| YOUR TASK |
Print the range of lines that opens with the line containing "kerb('kerb', KERB_R +" and closes with the last line of the listing. Include both ends; print nothing more.
/---
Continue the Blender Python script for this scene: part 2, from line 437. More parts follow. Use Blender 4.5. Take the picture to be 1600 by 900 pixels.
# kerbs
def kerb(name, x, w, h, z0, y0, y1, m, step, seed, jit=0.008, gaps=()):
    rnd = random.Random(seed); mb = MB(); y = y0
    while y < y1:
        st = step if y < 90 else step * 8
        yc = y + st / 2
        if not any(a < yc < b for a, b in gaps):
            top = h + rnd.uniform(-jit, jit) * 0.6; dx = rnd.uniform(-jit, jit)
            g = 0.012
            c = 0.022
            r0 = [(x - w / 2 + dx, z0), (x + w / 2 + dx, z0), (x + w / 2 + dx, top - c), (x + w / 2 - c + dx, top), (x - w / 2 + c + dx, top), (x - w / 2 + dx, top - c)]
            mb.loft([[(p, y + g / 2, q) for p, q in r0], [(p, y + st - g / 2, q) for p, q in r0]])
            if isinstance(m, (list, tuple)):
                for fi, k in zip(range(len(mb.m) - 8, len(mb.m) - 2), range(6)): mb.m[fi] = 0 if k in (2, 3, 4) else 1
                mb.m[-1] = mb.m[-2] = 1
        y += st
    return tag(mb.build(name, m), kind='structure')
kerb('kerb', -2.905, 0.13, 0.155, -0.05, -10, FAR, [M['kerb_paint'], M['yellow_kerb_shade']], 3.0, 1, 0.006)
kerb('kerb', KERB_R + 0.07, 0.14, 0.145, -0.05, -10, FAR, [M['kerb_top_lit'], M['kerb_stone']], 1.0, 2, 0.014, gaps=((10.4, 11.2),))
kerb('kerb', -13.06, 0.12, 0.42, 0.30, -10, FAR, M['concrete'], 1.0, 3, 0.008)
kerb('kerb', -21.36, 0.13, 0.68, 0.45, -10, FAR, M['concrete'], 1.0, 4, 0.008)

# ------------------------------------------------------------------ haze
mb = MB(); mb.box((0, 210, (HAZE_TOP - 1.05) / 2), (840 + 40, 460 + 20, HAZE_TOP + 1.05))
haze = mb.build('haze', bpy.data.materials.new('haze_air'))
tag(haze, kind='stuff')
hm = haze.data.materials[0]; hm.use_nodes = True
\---
| PROBLEM SOLUTION |
kerb('kerb', KERB_R + 0.07, 0.14, 0.145, -0.05, -10, FAR, [M['kerb_top_lit'], M['kerb_stone']], 1.0, 2, 0.014, gaps=((10.4, 11.2),))
kerb('kerb', -13.06, 0.12, 0.42, 0.30, -10, FAR, M['concrete'], 1.0, 3, 0.008)
kerb('kerb', -21.36, 0.13, 0.68, 0.45, -10, FAR, M['concrete'], 1.0, 4, 0.008)

# ------------------------------------------------------------------ haze
mb = MB(); mb.box((0, 210, (HAZE_TOP - 1.05) / 2), (840 + 40, 460 + 20, HAZE_TOP + 1.05))
haze = mb.build('haze', bpy.data.materials.new('haze_air'))
tag(haze, kind='stuff')
hm = haze.data.materials[0]; hm.use_nodes = True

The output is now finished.